I began with a slide showing that, over time, natural gas fields were lasting a shorter period of time before they ran out, but then followed this with a slide of Turkmenistan, who has been supplying some 40 bcm to Russia (or thereabouts) for transfer (at a profit) to Ukraine, Poland and Western Europe. To ensure that supply last year (and there were posts on this at the time) Gazprom signed an agreement to pay the prevailing Western price for natural gas to Turkmenistan. Since when there was a collapse in the world price of natural gas and an “accident” to the pipeline between Turkmenistan and Russia means that Russia has not had to accept expensive NG that it has to sell at a loss, since then.
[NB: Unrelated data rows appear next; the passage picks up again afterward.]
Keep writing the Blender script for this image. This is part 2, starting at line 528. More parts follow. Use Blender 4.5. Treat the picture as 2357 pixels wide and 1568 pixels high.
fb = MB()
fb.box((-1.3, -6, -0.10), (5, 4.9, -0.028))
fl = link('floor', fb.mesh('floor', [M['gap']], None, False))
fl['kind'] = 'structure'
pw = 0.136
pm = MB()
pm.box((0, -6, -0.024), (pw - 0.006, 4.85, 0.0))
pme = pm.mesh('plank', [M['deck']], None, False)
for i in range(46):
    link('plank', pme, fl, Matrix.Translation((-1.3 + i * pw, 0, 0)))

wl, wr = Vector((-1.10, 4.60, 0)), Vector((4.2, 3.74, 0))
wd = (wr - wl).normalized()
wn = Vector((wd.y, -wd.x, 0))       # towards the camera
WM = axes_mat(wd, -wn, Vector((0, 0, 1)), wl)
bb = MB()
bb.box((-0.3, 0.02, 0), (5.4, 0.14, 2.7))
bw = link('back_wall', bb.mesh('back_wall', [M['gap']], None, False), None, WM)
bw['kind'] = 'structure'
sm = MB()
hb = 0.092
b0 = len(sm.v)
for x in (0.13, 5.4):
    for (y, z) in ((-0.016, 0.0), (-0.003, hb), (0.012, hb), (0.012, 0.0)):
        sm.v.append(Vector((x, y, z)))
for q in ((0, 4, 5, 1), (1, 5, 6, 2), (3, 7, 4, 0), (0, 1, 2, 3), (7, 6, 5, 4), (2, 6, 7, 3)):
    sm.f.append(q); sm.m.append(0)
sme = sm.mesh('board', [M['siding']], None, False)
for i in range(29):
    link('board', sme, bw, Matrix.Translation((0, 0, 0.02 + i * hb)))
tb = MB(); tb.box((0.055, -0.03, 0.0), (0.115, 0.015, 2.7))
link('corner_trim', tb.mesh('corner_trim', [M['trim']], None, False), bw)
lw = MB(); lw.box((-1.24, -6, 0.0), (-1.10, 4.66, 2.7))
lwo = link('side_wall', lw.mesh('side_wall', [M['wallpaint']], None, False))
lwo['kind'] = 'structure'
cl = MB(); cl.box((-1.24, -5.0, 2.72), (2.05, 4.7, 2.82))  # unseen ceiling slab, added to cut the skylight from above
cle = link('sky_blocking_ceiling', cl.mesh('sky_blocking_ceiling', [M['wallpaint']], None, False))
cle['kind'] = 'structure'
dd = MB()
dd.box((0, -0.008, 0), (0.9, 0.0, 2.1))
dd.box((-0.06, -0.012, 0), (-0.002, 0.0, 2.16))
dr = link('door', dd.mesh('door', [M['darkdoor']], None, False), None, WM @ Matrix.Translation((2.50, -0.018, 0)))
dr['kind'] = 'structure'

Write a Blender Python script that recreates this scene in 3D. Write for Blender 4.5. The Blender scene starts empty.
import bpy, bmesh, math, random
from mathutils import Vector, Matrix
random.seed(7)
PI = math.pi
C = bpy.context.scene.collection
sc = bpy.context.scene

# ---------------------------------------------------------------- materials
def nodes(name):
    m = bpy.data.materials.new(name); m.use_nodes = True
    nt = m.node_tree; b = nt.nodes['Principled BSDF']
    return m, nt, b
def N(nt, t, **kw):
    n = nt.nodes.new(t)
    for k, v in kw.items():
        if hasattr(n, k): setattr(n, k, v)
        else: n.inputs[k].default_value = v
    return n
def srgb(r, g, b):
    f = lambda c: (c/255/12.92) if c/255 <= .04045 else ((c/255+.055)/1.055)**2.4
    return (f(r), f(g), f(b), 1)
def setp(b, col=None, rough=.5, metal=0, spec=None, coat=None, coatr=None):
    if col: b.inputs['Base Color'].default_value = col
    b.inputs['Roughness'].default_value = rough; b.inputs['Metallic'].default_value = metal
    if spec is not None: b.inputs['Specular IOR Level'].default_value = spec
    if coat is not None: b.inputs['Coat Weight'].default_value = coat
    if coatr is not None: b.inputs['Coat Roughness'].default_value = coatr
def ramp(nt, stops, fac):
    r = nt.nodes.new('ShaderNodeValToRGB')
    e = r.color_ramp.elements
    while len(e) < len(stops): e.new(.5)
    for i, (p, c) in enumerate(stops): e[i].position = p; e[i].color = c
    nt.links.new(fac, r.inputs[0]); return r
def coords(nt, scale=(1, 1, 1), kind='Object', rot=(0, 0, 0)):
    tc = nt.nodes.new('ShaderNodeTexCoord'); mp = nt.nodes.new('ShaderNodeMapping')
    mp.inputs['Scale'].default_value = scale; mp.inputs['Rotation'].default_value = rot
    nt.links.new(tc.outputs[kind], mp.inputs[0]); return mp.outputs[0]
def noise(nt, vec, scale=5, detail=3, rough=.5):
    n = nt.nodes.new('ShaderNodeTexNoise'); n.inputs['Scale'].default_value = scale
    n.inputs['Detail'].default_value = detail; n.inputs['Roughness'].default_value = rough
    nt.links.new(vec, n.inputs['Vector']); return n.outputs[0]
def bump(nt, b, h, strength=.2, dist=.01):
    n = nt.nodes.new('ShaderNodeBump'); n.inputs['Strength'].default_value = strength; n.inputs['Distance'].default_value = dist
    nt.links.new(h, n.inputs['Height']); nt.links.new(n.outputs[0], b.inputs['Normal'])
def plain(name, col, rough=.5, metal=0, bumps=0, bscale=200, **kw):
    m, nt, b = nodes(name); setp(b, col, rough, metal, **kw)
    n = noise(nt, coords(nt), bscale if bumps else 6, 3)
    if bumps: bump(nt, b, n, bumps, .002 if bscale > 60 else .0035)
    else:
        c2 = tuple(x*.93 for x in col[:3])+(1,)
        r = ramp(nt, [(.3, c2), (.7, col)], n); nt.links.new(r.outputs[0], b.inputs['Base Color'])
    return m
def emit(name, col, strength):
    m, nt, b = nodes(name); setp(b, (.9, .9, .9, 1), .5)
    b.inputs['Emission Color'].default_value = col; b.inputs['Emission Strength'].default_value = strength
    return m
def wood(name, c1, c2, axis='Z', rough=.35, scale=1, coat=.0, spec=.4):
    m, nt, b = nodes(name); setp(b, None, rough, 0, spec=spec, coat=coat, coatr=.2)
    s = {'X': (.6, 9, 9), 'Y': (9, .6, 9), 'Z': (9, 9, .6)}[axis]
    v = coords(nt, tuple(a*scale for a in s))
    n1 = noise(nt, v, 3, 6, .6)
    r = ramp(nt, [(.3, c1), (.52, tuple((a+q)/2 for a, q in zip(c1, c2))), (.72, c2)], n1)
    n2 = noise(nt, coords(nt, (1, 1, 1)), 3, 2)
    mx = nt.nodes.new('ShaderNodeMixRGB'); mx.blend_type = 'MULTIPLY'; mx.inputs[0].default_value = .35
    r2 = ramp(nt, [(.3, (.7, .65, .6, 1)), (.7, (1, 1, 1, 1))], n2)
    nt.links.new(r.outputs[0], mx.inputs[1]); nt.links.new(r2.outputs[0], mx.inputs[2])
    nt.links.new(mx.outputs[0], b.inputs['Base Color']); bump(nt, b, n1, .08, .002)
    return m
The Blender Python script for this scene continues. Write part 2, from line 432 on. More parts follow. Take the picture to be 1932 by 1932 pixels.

However, just as Russia pressures Turkmenistan to accept a new agreement to sell the gas at a cheaper price, the new pipeline from Turkmenistan to China will open in a couple of months (and I showed the map) meaning that, as China has been willing to pay the higher price (about $8 per kcf as I posted earlier in the week) they have underwritten a cost increase for NG to Western Europe and beyond that is unlikely to go away.

I then quickly put up a map showing the gas shale deposits in the United States and commented that this might at first appear to indicate that we are entering the “Age of Natural gas”, but then I followed this with Swindell’s graph showing that the new wells suffer 60% decline in the first year, and commented that with the high cost of wells, and the current low cost of NG in America (I tried converting prices to zloty per thousand cu m., but may have got a number wrong – we passed a gas station that was selling NG at 2 zloty per liter) the new wells that we need for next year are not being built. Thus we may be competing with Poland for LNG from Qatar.

What is left? I turned to coal (Poland currently gets around 85% of its electrical energy from this source) and I put up my final slide, showing 5 micron coal – which when mixed with 50% water will run a diesel locomotive (and I added a picture of one) as GE have demonstrated.

Which barely gave me time to note that for many countries in the world coal is the only available, viable and economically practical fuel (vide Vietnam and Botswana) at a time when (with a map from “energy shortages”) - which I contrasted with comments from the G-20 Summit - the world is already having serious problems and it was time for me to conclude.

There were no questions (but I was later told that this was due to the format of the session) but I did field comments during the rest of the day.

And so, tomorrow, I have to explain one of the ways they should change to cope with this situation. Excuse me! But I need to put those slides together.